Strong, vivid and memorable descriptions are specific and evocative. You could make more use of imagery, sensory descriptions, and most of all specific detail to convey a richer picture of the setting and characters.

The second issue with the world building is that the story makes very little attempt to establish the world Cora lives in before she travels to Phaedra. Even just basic facts like the city she lives in, her home situation, the people in her life. It's either missing or vaguely hinted at, but lacking in detail.

For example, in Chapter 3, Ash and Kate are mentioned for the second time, but we still have zero indication of who they are in relation to Cora.

This lack of insight means that by the time we get to Chapter 5, I have no context for the conversation about magic and the Shadow Walkers. Is magic new to Cora or not? Should she be surprised that it exists? She asks questions about the world, but doesn't act surprised about magic in itself, so I'm puzzled.

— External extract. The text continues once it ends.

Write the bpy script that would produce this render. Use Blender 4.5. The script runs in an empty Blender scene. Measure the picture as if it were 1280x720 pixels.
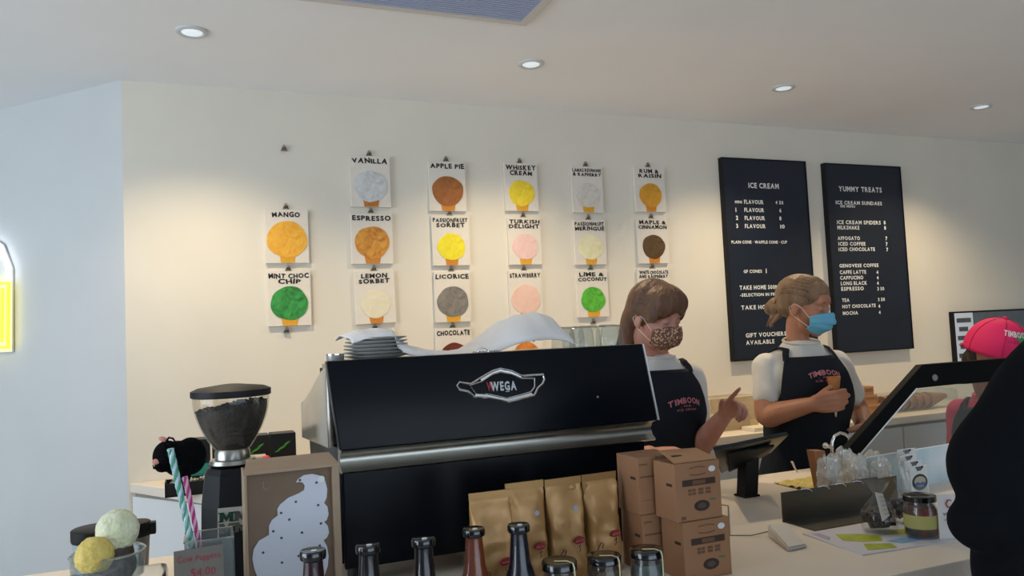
import bpy, bmesh, math, random
from math import sin, cos, pi, radians, sqrt
from mathutils import Vector, Matrix, noise
random.seed(7)
C = bpy.context.scene.collection
V = Vector
# ------------------------------------------------------------------ camera
CAMZ = 1.43
FPX = 983.26
PIT, ROL, YAW = 0.0577, 0.04584, 0.38754
Fv = V((sin(YAW)*cos(PIT), cos(YAW)*cos(PIT), sin(PIT)))
_r = V((cos(YAW), -sin(YAW), 0)); _u = _r.cross(Fv)
Rv = _r*cos(ROL) - _u*sin(ROL); Uv = _r*sin(ROL) + _u*cos(ROL)
cam_d = bpy.data.cameras.new('camera'); cam = bpy.data.objects.new('camera', cam_d); C.objects.link(cam)
cam_d.sensor_width = 36; cam_d.lens = FPX/1280*36; cam_d.clip_start = 0.02
M = Matrix.Identity(4)
for i in range(3):
    M[i][0] = Rv[i]; M[i][1] = Uv[i]; M[i][2] = -Fv[i]
M.translation = V((0, 0, CAMZ)); cam.matrix_world = M
bpy.context.scene.camera = cam
# ------------------------------------------------------------------ world, lights, exposure
w = bpy.data.worlds.new('daylight'); bpy.context.scene.world = w; w.use_nodes = True
bg = w.node_tree.nodes['Background']; bg.inputs[0].default_value = (0.72, 0.84, 1.0, 1); bg.inputs[1].default_value = 1.6
sc = bpy.context.scene
sc.view_settings.view_transform = 'Standard'; sc.view_settings.look = 'None'
sc.view_settings.exposure = 0.0; sc.view_settings.gamma = 1.0; sc.view_settings.use_curve_mapping = False
def area(name, loc, target, sx, sy, power, col):
    l = bpy.data.lights.new(name, 'AREA'); l.shape = 'RECTANGLE'; l.size = sx; l.size_y = sy; l.energy = power; l.color = col
    o = bpy.data.objects.new(name, l); C.objects.link(o); o.location = loc
    o.rotation_euler = (V(target)-V(loc)).to_track_quat('-Z', 'Y').to_euler(); return o
area('window_daylight', (-3.9, 1.2, 1.45), (0.5, 2.2, 2.1), 3.4, 2.0, 128, (0.82, 0.90, 1.0))
area('shopfront_daylight', (1.6, -2.9, 1.2), (1.6, 1.2, 2.4), 4.6, 1.8, 52, (0.78, 0.88, 1.0))
SPOT_W = 48; SPOT_COL = (1.0, 0.79, 0.50)
# ------------------------------------------------------------------ helpers
def ray(px, py): return Fv + Rv*((px-640)/FPX) - Uv*((py-360)/FPX)
CAM = V((0, 0, CAMZ))
def at(px, py, Y): d = ray(px, py); return CAM + d*(Y/d.y)
def atz(px, py, z): d = ray(px, py); return CAM + d*((z-CAMZ)/d.z)
def atd(px, py, d): return CAM + ray(px, py)*d
CZ = 0.93; WY = 3.355; CEIL = 2.486
def lin(c):
    return tuple((x/12.92 if x <= .04045 else ((x+.055)/1.055)**2.4) for x in c)
def hexc(h): return lin(tuple(int(h[i:i+2], 16)/255 for i in (0, 2, 4)))
MATS = {}
def mat(name, col, rough=.5, metal=0, spec=.5, noise_amt=0, nscale=20, bump=0, bscale=60, trans=0, ior=1.45, emit=None, estr=0, alpha=1, col2=None, sheen=0, sss=0, stretch=None, coat=0, dist=0):
    if name in MATS: return MATS[name]
    m = bpy.data.materials.new(name); m.use_nodes = True; nt = m.node_tree; b = nt.nodes['Principled BSDF']
    c = hexc(col) if isinstance(col, str) else col
    b.inputs['Base Color'].default_value = (*c, 1); b.inputs['Roughness'].default_value = rough; b.inputs['Metallic'].default_value = metal
    b.inputs['Specular IOR Level'].default_value = spec; b.inputs['IOR'].default_value = ior
    b.inputs['Transmission Weight'].default_value = trans; b.inputs['Alpha'].default_value = alpha
    b.inputs['Coat Weight'].default_value = coat
    if sheen: b.inputs['Sheen Weight'].default_value = sheen
    if sss: b.inputs['Subsurface Weight'].default_value = sss; b.inputs['Subsurface Radius'].default_value = (.012, .005, .003); b.inputs['Subsurface Scale'].default_value = 1
    if emit: b.inputs['Emission Color'].default_value = (*hexc(emit), 1); b.inputs['Emission Strength'].default_value = estr
    tc = nt.nodes.new('ShaderNodeTexCoord'); mp = nt.nodes.new('ShaderNodeMapping'); nt.links.new(tc.outputs['Object'], mp.inputs[0])
    if stretch: mp.inputs['Scale'].default_value = stretch
    if noise_amt or col2:
        n = nt.nodes.new('ShaderNodeTexNoise'); n.inputs['Scale'].default_value = nscale; n.inputs['Detail'].default_value = 5; n.inputs['Distortion'].default_value = dist
        nt.links.new(mp.outputs[0], n.inputs['Vector'])
        r = nt.nodes.new('ShaderNodeValToRGB'); nt.links.new(n.outputs[0], r.inputs[0])
        r.color_ramp.elements[0].position = .35; r.color_ramp.elements[1].position = .65
        c2 = hexc(col2) if isinstance(col2, str) else (col2 or tuple(min(1, x*(1+noise_amt)) for x in c))
        c1 = c if col2 else tuple(x*(1-noise_amt) for x in c)
        r.color_ramp.elements[0].color = (*c1, 1); r.color_ramp.elements[1].color = (*c2, 1)
        nt.links.new(r.outputs[0], b.inputs['Base Color'])
    if bump:
        n2 = nt.nodes.new('ShaderNodeTexNoise'); n2.inputs['Scale'].default_value = bscale; n2.inputs['Detail'].default_value = 4
        nt.links.new(mp.outputs[0], n2.inputs['Vector'])
        bp = nt.nodes.new('ShaderNodeBump'); bp.inputs['Strength'].default_value = bump; bp.inputs['Distance'].default_value = .01
        nt.links.new(n2.outputs[0], bp.inputs['Height']); nt.links.new(bp.outputs[0], b.inputs['Normal'])
    MATS[name] = m; return m
def glass(name, col='f4f8f8', a=.16, rough=.02, k=.4):
    if name in MATS: return MATS[name]
    # thin clear sheet: see-through with a fresnel reflection
    m = bpy.data.materials.new(name); m.use_nodes = True; nt = m.node_tree; nt.nodes.clear()
    o = nt.nodes.new('ShaderNodeOutputMaterial'); t = nt.nodes.new('ShaderNodeBsdfTransparent'); g = nt.nodes.new('ShaderNodeBsdfGlossy')
    t.inputs[0].default_value = (*hexc(col), 1); g.inputs['Roughness'].default_value = rough
    lw_ = nt.nodes.new('ShaderNodeLayerWeight'); lw_.inputs[0].default_value = .5
    pw = nt.nodes.new('ShaderNodeMath'); pw.operation = 'POWER'; pw.inputs[1].default_value = 3.5; nt.links.new(lw_.outputs['Facing'], pw.inputs[0])
    mt = nt.nodes.new('ShaderNodeMath'); mt.operation = 'MULTIPLY_ADD'; mt.inputs[1].default_value = k; mt.inputs[2].default_value = .03+a*.06; nt.links.new(pw.outputs[0], mt.inputs[0])
    x = nt.nodes.new('ShaderNodeMixShader'); nt.links.new(mt.outputs[0], x.inputs[0]); nt.links.new(t.outputs[0], x.inputs[1]); nt.links.new(g.outputs[0], x.inputs[2])
    d = nt.nodes.new('ShaderNodeBsdfDiffuse'); d.inputs[0].default_value = (*hexc(col), 1)
    y = nt.nodes.new('ShaderNodeMixShader'); y.inputs[0].default_value = a*.25; nt.links.new(x.outputs[0], y.inputs[1]); nt.links.new(d.outputs[0], y.inputs[2])
    nt.links.new(y.outputs[0], o.inputs[0]); MATS[name] = m; return m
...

I genuinely don't know if the world she comes from has magic or not. Is it meant to be the real world? Modern or medieval or something in between? There are no references to present-day technology, but nothing specific to indicate that it isn't modern either. (The closest thing I could find was a reference to the city being made of glass and metal, which suggests modern but doesn't confirm it.)

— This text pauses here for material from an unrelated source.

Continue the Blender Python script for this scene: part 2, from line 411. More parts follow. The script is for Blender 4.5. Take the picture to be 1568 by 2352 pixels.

And while Phaedra itself is better realised in comparison, the story suffers from the lack of contrast which would give us a stronger connection to Cora as a fish out of water. We need to understand where she comes from in order to better engage with her perspective as she enters this new world.

Conclusion
I see the bones of a story here, but it needs fleshing out to make a real impact. The chapters are very short. The content we get isn't badly written for the most part, there just isn't enough of it.

I wonder if you were so keen to get to Phaedra, you rushed the introductory chapters? If you take the time to establish a footing with Cora and Seth in the first world, I think that will pay off for the rest of the story. We need to be invested in the characters first, and that will make the journey into Phaedra all the more compelling.